The best -- meaning most productive -- team I ever worked on got along reasonably well.

The next-best team I worked on didn't get along well at all. We bickered. We clashed. We rolled our eyes at each other in meetings. We didn't socialize outside of work. We barely spoke, much less "socialized," at work.

Yet we out-produced every other crew in the building for the year we were together.

According to Suzy Welch, that should have been nearly impossible. She feels the best work "is almost always facilitated by relationships and understandings that only happen when people are together physically. The banter, the lunches, the late nights, the jokes, the asides, the shared ah-has!"

Without the bonding that comes from working together, hanging out, and "bonding" (my quotation marks), Welch says a team "can't soar."

And if you want to rise through the leadership ranks? According to Welch, "You need to be in the building. Leadership is an inside job, and it starts in the room where trust happens."

Or not.

Work No Longer Works That Way

Team members do need to work well together. But they don't need to hang out or "bond" to do it.

Great business relationships are created when people work together toward a common goal... and are able to count on one another to do their part, meet commitments, and get things done. Accountability is everything. When everyone feels everyone else is working just as hard to reach a common... that's chemistry.

Think the New England Patriots all like each other? Of course not. They don't have to. They do respect each other's effort and commitment to winning. And they win.

And winning creates chemistry. 

Where work relationships are concerned, the only great relationships are those produce tangible outcomes and achieve meaningful goals. Sure, you might get along great... but unless you also produce, who cares?

And here's the thing: You don't need to be in the room to produce tangible outcomes and achieve meaningful goals. A two-year Stanford study led by Nicholas Bloom showed employee productivity almost doubled, and employee attrition decreased by 50 percent. 

Other research shows that remote workers not only outperform office workers, they can also perform better as teammates because their work communication tends to be more work-focused.

And here's the other thing: Geographic proximity is not only unnecessary, it can even be counter-productive. Who would you rather hire: 

  • The best people in the world... 
  • Or the best people who live within a 20-minute commute?

Smart companies take the best people -- every single time.

Which is why many of the fastest-growing companies are wholly or partly distributed.

And is why nearly 70 percent of employees worldwide work from home at least one day a week, and 53 percent work from home at least half the week.

All of which means the best leaders don't see leadership as an "inside job." 

Leaders No Longer Lead That Way

When Suzy and I were young there were two basic types of leaders. 

Transactional leaders -- far and away the most prevalent kind -- led by command and control. A few leaders were transformational and led by vision, charisma, and inspiration. 
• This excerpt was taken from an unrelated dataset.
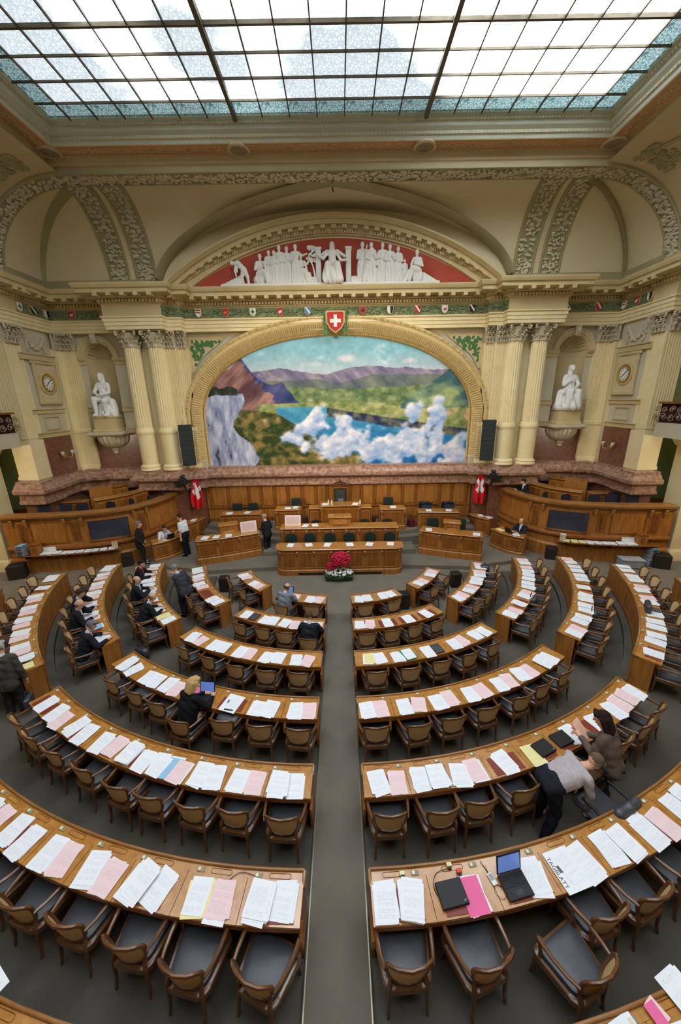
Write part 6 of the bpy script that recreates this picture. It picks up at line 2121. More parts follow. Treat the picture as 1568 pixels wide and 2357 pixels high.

But there's a third type of leader. Network leaders lead by creating the conditions for employees to work as productively as possible with other employees. Building environments and cultures conducive to employee productivity. Helping people contribute to and take work from others. Helping people navigate complexity. Helping people build networks, and activate those networks.

Great leaders empower their teams, provide authority and responsibility, manage inevitable conflicts... none of which is new. 

But where those things take place grows increasingly distributed. 

Which means the idea of having to be "in the building" is outdated and counterproductive -- and devalues the skills leaders actually need.

Smart companies don't care where their employees work. They don't care whether their leaders are "in the building."

They know the best teams, the teams that "soar," are the teams that get things done. They know the best leaders, the ones whose careers "soar," are the leaders that help their teams get things done.

Wherever they -- and their teams -- work.